_Short exercise_: Records follow. Copy every line with "pixels".

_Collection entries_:
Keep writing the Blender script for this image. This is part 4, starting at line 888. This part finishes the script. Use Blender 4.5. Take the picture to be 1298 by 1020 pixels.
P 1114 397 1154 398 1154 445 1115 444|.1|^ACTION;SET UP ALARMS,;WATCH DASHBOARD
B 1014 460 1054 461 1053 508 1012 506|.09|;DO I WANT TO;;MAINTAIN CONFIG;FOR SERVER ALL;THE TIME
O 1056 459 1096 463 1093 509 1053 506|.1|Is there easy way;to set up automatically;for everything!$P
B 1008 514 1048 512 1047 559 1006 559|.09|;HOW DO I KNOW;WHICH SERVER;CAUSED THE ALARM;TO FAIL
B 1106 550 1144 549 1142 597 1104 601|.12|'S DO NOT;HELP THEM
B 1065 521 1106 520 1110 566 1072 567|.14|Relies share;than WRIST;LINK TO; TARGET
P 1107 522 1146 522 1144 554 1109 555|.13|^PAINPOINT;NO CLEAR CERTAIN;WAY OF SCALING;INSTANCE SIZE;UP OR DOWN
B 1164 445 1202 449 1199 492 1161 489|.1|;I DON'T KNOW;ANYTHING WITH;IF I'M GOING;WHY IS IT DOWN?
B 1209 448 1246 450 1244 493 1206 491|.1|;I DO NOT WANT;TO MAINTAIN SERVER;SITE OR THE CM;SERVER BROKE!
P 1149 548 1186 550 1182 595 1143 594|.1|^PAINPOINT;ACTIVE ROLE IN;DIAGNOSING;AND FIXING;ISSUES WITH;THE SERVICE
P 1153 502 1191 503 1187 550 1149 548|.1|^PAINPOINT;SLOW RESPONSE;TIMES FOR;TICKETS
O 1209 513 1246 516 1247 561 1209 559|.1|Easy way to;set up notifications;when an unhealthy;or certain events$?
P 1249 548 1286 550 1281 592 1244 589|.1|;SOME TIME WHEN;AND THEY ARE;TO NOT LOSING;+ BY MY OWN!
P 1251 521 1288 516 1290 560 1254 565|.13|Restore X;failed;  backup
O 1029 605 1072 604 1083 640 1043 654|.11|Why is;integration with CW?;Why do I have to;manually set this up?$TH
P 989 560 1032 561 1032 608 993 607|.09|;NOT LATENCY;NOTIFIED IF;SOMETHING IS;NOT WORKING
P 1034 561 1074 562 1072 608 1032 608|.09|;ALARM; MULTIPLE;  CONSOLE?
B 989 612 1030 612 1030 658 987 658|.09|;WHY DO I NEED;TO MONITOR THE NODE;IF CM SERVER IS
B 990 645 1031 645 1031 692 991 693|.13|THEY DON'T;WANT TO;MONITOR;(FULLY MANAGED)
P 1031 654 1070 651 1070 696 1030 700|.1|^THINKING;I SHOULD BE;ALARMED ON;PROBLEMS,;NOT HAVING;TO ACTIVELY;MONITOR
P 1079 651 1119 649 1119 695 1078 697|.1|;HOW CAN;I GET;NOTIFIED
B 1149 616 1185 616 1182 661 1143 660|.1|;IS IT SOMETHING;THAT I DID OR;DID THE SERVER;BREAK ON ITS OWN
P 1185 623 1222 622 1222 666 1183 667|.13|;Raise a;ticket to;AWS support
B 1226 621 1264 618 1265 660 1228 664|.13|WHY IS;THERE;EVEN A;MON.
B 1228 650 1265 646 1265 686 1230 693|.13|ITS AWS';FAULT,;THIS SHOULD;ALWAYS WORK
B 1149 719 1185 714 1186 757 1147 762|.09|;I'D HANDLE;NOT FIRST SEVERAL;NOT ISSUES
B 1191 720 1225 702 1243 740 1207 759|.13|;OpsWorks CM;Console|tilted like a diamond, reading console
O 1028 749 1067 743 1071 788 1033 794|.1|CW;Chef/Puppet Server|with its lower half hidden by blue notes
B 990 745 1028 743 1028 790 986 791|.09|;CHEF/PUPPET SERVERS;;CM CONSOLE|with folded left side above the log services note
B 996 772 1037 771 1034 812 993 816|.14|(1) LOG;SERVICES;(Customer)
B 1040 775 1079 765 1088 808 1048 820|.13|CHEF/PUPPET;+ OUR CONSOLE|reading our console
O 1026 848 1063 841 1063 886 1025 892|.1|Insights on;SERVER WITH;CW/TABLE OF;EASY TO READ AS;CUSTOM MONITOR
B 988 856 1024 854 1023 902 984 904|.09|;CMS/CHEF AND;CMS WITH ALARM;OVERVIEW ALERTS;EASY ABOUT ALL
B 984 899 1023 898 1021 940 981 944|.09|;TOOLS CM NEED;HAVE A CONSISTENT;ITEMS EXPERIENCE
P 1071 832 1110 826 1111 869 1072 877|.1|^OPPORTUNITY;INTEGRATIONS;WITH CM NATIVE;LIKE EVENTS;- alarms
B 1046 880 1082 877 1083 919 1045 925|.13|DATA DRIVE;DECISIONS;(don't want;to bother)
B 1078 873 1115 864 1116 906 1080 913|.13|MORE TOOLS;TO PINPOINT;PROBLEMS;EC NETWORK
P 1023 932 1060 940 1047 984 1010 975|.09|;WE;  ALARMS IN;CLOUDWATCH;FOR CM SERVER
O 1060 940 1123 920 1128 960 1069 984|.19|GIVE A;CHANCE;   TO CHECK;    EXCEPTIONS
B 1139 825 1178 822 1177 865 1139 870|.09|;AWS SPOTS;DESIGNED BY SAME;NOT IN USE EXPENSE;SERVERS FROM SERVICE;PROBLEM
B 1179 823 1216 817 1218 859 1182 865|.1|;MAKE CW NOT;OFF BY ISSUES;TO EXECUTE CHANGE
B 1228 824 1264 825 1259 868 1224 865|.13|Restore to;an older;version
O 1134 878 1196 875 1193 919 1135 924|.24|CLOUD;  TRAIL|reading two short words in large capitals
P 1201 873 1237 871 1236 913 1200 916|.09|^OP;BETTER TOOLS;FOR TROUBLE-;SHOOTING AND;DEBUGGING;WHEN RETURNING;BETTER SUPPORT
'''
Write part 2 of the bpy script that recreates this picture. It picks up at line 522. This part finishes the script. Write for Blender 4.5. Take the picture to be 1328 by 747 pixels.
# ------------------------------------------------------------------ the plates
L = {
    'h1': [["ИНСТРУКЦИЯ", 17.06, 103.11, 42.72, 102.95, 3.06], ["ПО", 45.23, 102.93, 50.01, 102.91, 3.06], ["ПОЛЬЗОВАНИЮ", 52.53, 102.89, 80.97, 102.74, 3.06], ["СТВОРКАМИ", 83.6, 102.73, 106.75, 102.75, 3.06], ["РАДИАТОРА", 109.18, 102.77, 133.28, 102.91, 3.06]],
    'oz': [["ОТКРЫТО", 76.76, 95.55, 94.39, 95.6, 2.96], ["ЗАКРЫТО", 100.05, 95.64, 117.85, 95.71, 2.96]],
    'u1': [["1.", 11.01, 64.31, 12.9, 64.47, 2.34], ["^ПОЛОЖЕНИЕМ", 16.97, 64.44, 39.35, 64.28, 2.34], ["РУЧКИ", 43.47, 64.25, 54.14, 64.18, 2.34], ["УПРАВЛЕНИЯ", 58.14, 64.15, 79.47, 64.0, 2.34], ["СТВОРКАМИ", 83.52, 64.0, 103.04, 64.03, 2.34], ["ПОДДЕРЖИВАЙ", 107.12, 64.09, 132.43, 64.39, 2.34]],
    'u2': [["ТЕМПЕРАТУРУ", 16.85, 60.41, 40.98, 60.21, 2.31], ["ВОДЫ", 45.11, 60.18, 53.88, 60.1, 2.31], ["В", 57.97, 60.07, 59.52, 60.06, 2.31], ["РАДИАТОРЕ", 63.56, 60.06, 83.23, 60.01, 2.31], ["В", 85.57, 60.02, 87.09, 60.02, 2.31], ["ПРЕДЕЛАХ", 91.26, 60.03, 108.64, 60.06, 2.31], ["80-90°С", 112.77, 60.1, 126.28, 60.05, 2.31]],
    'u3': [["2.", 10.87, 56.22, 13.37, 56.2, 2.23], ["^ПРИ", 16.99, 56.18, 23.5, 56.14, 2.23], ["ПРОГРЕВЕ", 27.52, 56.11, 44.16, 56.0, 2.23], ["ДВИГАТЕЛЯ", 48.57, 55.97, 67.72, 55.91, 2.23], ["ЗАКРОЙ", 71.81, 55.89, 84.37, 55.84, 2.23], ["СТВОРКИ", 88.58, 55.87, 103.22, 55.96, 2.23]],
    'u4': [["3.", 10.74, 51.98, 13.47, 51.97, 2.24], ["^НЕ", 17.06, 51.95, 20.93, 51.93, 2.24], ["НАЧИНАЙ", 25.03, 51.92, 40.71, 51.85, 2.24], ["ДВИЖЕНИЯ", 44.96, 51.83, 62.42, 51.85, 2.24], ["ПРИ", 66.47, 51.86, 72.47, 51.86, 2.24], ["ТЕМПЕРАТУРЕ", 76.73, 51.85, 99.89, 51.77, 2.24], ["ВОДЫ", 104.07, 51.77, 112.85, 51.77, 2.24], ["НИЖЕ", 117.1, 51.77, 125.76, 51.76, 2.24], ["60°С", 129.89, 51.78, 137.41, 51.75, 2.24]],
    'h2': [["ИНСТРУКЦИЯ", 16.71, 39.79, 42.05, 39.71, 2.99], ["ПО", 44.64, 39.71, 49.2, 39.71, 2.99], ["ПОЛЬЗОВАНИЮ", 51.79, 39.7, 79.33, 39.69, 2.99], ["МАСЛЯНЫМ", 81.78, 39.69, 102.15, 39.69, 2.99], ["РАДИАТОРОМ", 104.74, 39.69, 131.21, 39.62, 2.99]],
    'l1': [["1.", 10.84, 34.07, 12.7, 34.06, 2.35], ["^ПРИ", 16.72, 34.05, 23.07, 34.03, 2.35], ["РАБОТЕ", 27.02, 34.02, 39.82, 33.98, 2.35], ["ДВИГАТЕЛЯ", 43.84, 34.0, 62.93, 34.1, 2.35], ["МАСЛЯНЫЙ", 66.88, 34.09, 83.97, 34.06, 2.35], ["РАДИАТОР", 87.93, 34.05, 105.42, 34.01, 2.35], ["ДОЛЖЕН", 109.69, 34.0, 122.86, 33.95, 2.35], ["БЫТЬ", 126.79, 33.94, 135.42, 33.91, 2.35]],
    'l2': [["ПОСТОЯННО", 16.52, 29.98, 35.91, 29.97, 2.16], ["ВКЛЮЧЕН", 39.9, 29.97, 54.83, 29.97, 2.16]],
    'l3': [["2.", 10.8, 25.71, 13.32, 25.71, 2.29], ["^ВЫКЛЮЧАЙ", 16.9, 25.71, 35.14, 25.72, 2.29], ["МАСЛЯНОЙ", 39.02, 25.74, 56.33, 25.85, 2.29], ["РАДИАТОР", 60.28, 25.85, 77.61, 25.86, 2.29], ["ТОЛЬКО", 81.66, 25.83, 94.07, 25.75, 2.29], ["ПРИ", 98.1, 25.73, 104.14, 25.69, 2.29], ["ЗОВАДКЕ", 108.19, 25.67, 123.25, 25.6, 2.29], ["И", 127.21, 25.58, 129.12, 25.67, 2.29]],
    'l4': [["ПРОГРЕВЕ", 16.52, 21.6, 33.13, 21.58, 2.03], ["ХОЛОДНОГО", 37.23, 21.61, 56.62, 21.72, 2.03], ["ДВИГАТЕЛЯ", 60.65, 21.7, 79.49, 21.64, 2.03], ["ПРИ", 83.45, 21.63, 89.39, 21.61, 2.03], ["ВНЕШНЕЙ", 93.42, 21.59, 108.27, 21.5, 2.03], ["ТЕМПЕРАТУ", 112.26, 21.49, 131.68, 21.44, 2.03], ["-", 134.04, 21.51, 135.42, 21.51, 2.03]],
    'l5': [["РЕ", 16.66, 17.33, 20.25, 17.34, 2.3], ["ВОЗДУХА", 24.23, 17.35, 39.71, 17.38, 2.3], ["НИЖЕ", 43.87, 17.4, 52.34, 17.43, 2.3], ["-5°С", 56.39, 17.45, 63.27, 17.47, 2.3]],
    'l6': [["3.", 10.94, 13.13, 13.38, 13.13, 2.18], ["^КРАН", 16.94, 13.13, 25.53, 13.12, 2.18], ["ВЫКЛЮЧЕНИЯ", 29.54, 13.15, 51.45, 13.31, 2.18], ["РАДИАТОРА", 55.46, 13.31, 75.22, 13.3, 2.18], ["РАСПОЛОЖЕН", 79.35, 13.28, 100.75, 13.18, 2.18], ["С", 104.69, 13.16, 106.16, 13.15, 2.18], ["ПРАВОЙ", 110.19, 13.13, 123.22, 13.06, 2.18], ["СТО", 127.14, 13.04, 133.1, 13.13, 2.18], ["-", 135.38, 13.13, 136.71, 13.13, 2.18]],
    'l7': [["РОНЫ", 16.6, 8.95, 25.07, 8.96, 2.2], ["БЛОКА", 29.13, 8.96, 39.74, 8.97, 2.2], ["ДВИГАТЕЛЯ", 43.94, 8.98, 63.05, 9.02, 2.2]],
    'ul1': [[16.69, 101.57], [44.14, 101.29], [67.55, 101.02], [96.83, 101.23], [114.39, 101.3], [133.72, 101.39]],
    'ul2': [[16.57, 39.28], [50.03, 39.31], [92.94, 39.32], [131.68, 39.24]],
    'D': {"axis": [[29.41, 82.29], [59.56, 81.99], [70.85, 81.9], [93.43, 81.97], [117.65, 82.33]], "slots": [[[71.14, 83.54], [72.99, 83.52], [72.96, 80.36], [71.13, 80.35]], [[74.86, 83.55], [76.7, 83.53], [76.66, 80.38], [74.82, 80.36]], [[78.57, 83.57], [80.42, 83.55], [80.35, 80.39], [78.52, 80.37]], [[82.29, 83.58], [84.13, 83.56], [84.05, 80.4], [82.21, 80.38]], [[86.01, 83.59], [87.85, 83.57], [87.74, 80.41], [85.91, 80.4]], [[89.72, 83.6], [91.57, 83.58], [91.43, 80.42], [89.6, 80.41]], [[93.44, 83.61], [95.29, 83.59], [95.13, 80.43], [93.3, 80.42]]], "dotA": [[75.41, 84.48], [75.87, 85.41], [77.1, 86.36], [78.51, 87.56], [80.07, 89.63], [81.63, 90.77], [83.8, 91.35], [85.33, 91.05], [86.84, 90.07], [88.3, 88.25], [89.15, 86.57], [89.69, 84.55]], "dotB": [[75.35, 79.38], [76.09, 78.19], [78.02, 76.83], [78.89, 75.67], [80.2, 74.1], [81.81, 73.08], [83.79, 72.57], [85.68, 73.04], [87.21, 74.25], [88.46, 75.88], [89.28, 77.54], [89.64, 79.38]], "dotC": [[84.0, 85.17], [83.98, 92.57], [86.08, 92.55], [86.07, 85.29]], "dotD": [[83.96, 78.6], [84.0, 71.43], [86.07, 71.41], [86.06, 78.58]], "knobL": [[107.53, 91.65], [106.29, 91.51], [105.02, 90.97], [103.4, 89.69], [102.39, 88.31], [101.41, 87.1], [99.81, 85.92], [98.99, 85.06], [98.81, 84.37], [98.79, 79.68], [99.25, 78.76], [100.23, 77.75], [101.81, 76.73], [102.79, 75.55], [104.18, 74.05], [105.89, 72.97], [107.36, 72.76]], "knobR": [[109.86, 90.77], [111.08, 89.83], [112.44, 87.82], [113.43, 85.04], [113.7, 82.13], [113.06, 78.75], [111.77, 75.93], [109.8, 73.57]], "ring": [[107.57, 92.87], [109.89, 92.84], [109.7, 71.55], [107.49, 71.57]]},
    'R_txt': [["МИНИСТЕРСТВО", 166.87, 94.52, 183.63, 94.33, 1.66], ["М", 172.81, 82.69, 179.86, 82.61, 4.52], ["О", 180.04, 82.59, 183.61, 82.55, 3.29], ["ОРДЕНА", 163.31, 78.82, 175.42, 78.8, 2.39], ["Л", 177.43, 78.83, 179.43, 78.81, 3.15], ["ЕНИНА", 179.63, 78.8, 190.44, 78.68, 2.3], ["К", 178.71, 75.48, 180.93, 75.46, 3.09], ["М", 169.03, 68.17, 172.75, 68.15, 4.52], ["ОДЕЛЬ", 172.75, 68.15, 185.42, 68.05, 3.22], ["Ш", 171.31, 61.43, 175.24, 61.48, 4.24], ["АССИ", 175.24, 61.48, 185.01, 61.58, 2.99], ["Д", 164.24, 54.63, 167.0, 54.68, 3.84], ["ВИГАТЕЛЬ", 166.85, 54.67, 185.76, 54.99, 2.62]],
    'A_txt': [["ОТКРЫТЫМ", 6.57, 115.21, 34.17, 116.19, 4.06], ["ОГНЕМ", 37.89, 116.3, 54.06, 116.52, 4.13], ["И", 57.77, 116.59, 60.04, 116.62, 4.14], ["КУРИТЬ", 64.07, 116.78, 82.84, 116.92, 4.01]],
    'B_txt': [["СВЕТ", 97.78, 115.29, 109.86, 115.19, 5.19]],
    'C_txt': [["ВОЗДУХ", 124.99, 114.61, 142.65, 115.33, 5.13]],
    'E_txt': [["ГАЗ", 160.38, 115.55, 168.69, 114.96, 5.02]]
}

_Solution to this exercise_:
Keep writing the Blender script for this image. This is part 4, starting at line 888. This part finishes the script. Use Blender 4.5. Take the picture to be 1298 by 1020 pixels.
Write part 2 of the bpy script that recreates this picture. It picks up at line 522. This part finishes the script. Write for Blender 4.5. Take the picture to be 1328 by 747 pixels.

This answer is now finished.